Lo sfratto. Un lungo e faticoso braccio di ferro fra proprietari e inquilini, reso ancora più complicato da casi particolari che aggirano il provvedimento. Avvocato Roberto Visciola, qual è la situazione? "La questione mette in evidenza una dicotomia tra proprietario e inquilino, nonché la complessità per il legislatore di garantire la tutela di entrambi. L’attuale tendenza verso il mercato degli affitti brevi è conseguenza di un regime giuridico percepito dai proprietari come sbilanciato a tutela degli inquilini".
È così difficile eseguire uno sfratto? "Sulla carta è semplice: a fronte di una morosità, il proprietario deve intimare il pagamento e procedere in sede giudiziaria per la convalida di sfratto in caso di persistenza della morosità.
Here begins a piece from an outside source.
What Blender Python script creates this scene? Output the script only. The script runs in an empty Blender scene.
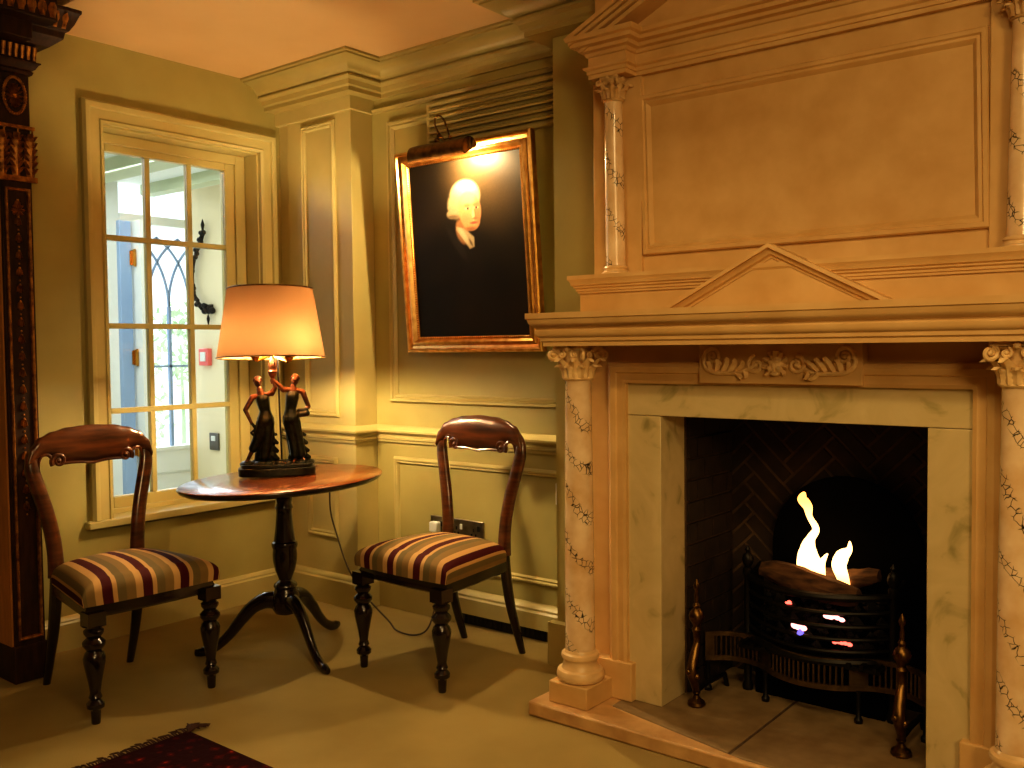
import bpy, bmesh, math, random
from mathutils import Vector, Matrix
PI = math.pi
random.seed(7)
scene = bpy.context.scene
COL = scene.collection

# ------------------------------------------------------------------ helpers
class MB:
    """collects vertices and faces for ONE mesh"""
    def __init__(s): s.v = []; s.f = []
    def add(s, vs, fs):
        o = len(s.v); s.v += [tuple(p) for p in vs]; s.f += [tuple(i + o for i in q) for q in fs]
    def box(s, x0, x1, y0, y1, z0, z1):
        s.add([(x0,y0,z0),(x1,y0,z0),(x1,y1,z0),(x0,y1,z0),(x0,y0,z1),(x1,y0,z1),(x1,y1,z1),(x0,y1,z1)],
              [(0,3,2,1),(4,5,6,7),(0,1,5,4),(1,2,6,5),(2,3,7,6),(3,0,4,7)])
        return s
    def loft(s, rings, closed=True, cap0=True, cap1=True):
        n = len(rings[0]); vs = [p for r in rings for p in r]; fs = []
        m = n if closed else n - 1
        for i in range(len(rings) - 1):
            for j in range(m):
                k = (j + 1) % n
                fs.append((i*n+j, i*n+k, (i+1)*n+k, (i+1)*n+j))
        if closed and cap0: fs.append(tuple(range(n))[::-1])
        if closed and cap1: fs.append(tuple((len(rings)-1)*n + j for j in range(n)))
        s.add(vs, fs); return s
    def lathe(s, prof, c=(0,0,0), n=24, sx=1, sy=1, a0=0.0):
        rings = [[(c[0]+r*sx*math.cos(a0+2*PI*j/n), c[1]+r*sy*math.sin(a0+2*PI*j/n), c[2]+z) for j in range(n)] for r, z in prof]
        return s.loft(rings)
    def tube(s, pts, rad, n=10, ratio=1.0, up=(0,0,1), cap=True):
        P = [Vector(p) for p in pts]; R = rad if isinstance(rad, (list, tuple)) else [rad]*len(P)
        rings = []; N = None
        for i, p in enumerate(P):
            t = (P[min(i+1,len(P)-1)] - P[max(i-1,0)])
            t = t.normalized() if t.length > 1e-9 else Vector((0,0,1))
            if N is None:
                N = Vector(up) - t*t.dot(Vector(up))
                if N.length < 1e-4: N = Vector((1,0,0)) - t*t.x
            else:
                N = N - t*t.dot(N)
                if N.length < 1e-6: N = t.orthogonal()
            N.normalize(); B = t.cross(N)
            rings.append([tuple(p + N*R[i]*math.cos(2*PI*j/n) + B*R[i]*ratio*math.sin(2*PI*j/n)) for j in range(n)])
        return s.loft(rings, True, cap, cap)
    def sphere(s, c, r, n=14, m=9, sc=(1,1,1)):
        rings = [[(c[0]+sc[0]*r*math.sin(PI*(i+.02)/(m+.04))*math.cos(2*PI*j/n), c[1]+sc[1]*r*math.sin(PI*(i+.02)/(m+.04))*math.sin(2*PI*j/n), c[2]-sc[2]*r*math.cos(PI*(i+.02)/(m+.04))) for j in range(n)] for i in range(m+1)]
        return s.loft(rings)
    def prism(s, poly, fn, h0, h1):
        """poly 2-D outline, fn(a,b,h)->xyz"""
        n = len(poly)
        s.add([fn(a,b,h0) for a,b in poly] + [fn(a,b,h1) for a,b in poly],
              [tuple(range(n))[::-1], tuple(range(n,2*n))] + [(j,(j+1)%n,n+(j+1)%n,n+j) for j in range(n)])
        return s
    def sweep(s, path, prof, fn, closed=False):
        """2-D path, profile of (offset to the right of travel, height); mitred corners"""
        P = [Vector(p) for p in path]; n = len(P); rings = []
        def nrm(a, b):
            d = (b - a).normalized(); return Vector((d.y, -d.x))
        for i in range(n):
            if closed: n0 = nrm(P[i-1], P[i]); n1 = nrm(P[i], P[(i+1) % n])
            else:
                n0 = nrm(P[i-1], P[i]) if i else nrm(P[0], P[1])
                n1 = nrm(P[i], P[i+1]) if i < n-1 else n0
            m = (n0 + n1) / max(1e-6, 1 + n0.dot(n1))
            rings.append([fn(P[i].x + m.x*d, P[i].y + m.y*d, h) for d, h in prof])
        if closed: rings.append(rings[0])
        k = len(prof)
        s.loft(rings, True, not closed, not closed)
        return s

def crspline(pts, k=8):
    P = [Vector(p) for p in pts]; out = []
    for i in range(len(P)-1):
        a = P[max(i-1,0)]; b = P[i]; c = P[i+1]; d = P[min(i+2,len(P)-1)]
        for j in range(k):
            t = j/k
            out.append(.5*((2*b)+(c-a)*t+(2*a-5*b+4*c-d)*t*t+(3*b-a-3*c+d)*t**3))
    out.append(P[-1]); return [tuple(p) for p in out]
def lerps(vals, m):
    """resample a list of radii to m values"""
    out = []
    for i in range(m):
        t = i*(len(vals)-1)/(m-1); k = min(int(t), len(vals)-2); out.append(vals[k]+(vals[k+1]-vals[k])*(t-k))
    return out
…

Per questa fase sono sufficienti pochi mesi".
E se l’inquilino non va via? "Il proprietario deve attivarsi per dare esecuzione allo sfratto, con intervento dell’ufficiale giudiziario e, se necessario, della forza pubblica. I tempi in questo caso non sono prevedibili, si va da qualche mese a qualche anno, a seconda della complessità del caso e della disponibilità della forza pubblica. Qui sta il vero problema".
Ovvero? "Certi interessi dell’inquilino possono prevalere sull’interesse del proprietario di rientrare in possesso dell’immobile. Può accadere che, pur in presenza della forza pubblica, non si riesca a liberare l’immobile".
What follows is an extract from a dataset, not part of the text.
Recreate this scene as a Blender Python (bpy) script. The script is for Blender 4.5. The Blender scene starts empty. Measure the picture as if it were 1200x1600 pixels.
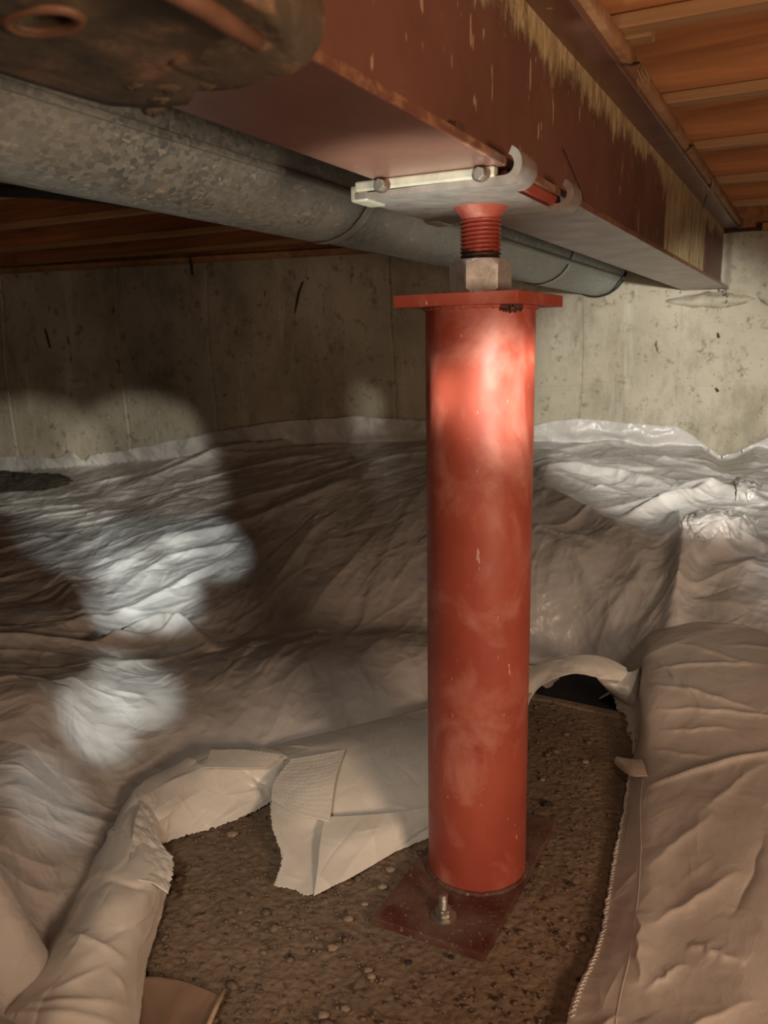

Quali sono i casi? "Ad esempio in presenza di anziani, persone con disabilità o minori, che possono ritardare l’esecuzione dello sfratto per esigenze di maggiore cautela per i soggetti deboli. Altro problema e se l’inquilino lascia l’immobile, ma rimangono beni di sua proprietà nell’appartamento: anche in questo caso il proprietario non può rientrare in casa, ma deve concedere all’inquilino il tempo per recuperare i beni personali".
Ci sono soluzioni? "L’ideale sarebbe poter garantire, da un lato, tempi più brevi e certi per l’esecuzione di uno sfratto e, dall’altro, strutture sociali di maggior tutela per i soggetti deboli".